TRIM support for UFS?

Kirk McKusick mckusick at mckusick.com
Wed Dec 8 23:57:00 UTC 2010


> Date: Thu, 9 Dec 2010 00:53:52 +0200
> From: Kostik Belousov <kostikbel at gmail.com>
> To: Kirk McKusick <mckusick at mckusick.com>
> Cc: Julian Elischer <julian at freebsd.org>, freebsd-fs at freebsd.org,
>         pjd at freebsd.org, Oliver Fromme <olli at lurza.secnetix.de>
> Subject: Re: TRIM support for UFS?
> 
> On Wed, Dec 08, 2010 at 02:23:52PM -0800, Kirk McKusick wrote:
> >
> > It is safe to do the BIO_DELETE here because at this point we have
> > progressed through the file delete to the point where the inode that
> > claimed this block has been updated on the disk with a NULL pointer.
> 
> Thanks for the explanation. On the other hand, can my scenario be real
> for async mounts ?

Async mounts are not compatible with SU or SUJ. You are running the
filesystem in a mode where there is no guarantee of recovery after
a crash. So yes, you may TRIM blocks that are still claimed by on-disk
inodes. But that is likely the least of your worries. Since async makes
no claims about filesystem consistency after a crash, adding one more
way for it to break does not seem like a big deal :-)

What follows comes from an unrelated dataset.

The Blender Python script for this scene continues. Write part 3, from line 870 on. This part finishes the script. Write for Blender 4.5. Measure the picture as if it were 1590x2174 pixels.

> > The above patch looks good though I would do it unconditionally
> > (e.g., also for snapshots). It seems sensible to make it conditional
> > on a sysctl variable so that folks could experiment with it more
> > easily. And I would leave it off by default as non-SSD disks are
> > unlikely to benefit from it. If it does prove useful for SSD disks
> > then I would make it conditional on a filesystem flag so that it
> > is possible to enable it on a filesystem-by-filesystem basis (e.g.,
> > on for filesystems on the SSD and off for the rest).
> 
> I think it is better to have a flag in superblock instead of the mount
> option.
>
> Most of diff deleted...
> 
> diff --git a/sys/ufs/ffs/fs.h b/sys/ufs/ffs/fs.h
> index ba98ed3..13d9ede 100644
> --- a/sys/ufs/ffs/fs.h
> +++ b/sys/ufs/ffs/fs.h
> @@ -417,6 +417,7 @@ CTASSERT(sizeof(struct fs) == 1376);
>  #define FS_FLAGS_UPDATED 0x0080 /* flags have been moved to new location */
>  #define FS_NFS4ACLS	0x0100	/* file system has NFSv4 ACLs enabled */
>  #define FS_INDEXDIRS	0x0200	/* kernel supports indexed directories */
> +#define FS_TRIM 	0x0400	/* issue BIO_DELETE for deleted blocks */
> 
>  /*
>   * Macros to access bits in the fs_active array.

I approve of this change and am happy to see it (finally) get added.

> On Wed, 8 Dec 2010 at 23:33:27 +0100, Pawel Jakub Dawidek wrote:
>> On Wed, Dec 08, 2010 at 02:23:52PM -0800, Kirk McKusick wrote:
>> The above patch looks good though I would do it unconditionally
>> (e.g., also for snapshots). It seems sensible to make it conditional
>> on a sysctl variable so that folks could experiment with it more
>> easily. And I would leave it off by default as non-SSD disks are
>> unlikely to benefit from it. If it does prove useful for SSD disks
>> then I would make it conditional on a filesystem flag so that it
>> is possible to enable it on a filesystem-by-filesystem basis (e.g.,
>> on for filesystems on the SSD and off for the rest).
> 
> We already have a flag for disks: DISKFLAG_CANDELETE, which tells if the
> disk support TRIM or not. Next we should add BIO_GETATTR attribute for
> DISK class to return true if TRIM is supported. This way UFS can ask if
> TRIM is supported on mount and don't bother sending BIO_DELETE if it is
> not supported.

Clearly asking the underlying device is the most automated way to decide
whether to do TRIM. Once it is possible to ask the underlying disk if it
supports TRIM, your change could be modified to do the querry to the disk
and set the FS_TRIM flag accordingly each time that the filesystem is
mounted. If it is easy to add a BIO_GETATTR attribute for the DISK class,
then we can skip the intermediate stage of using tunefs to enable/disable it.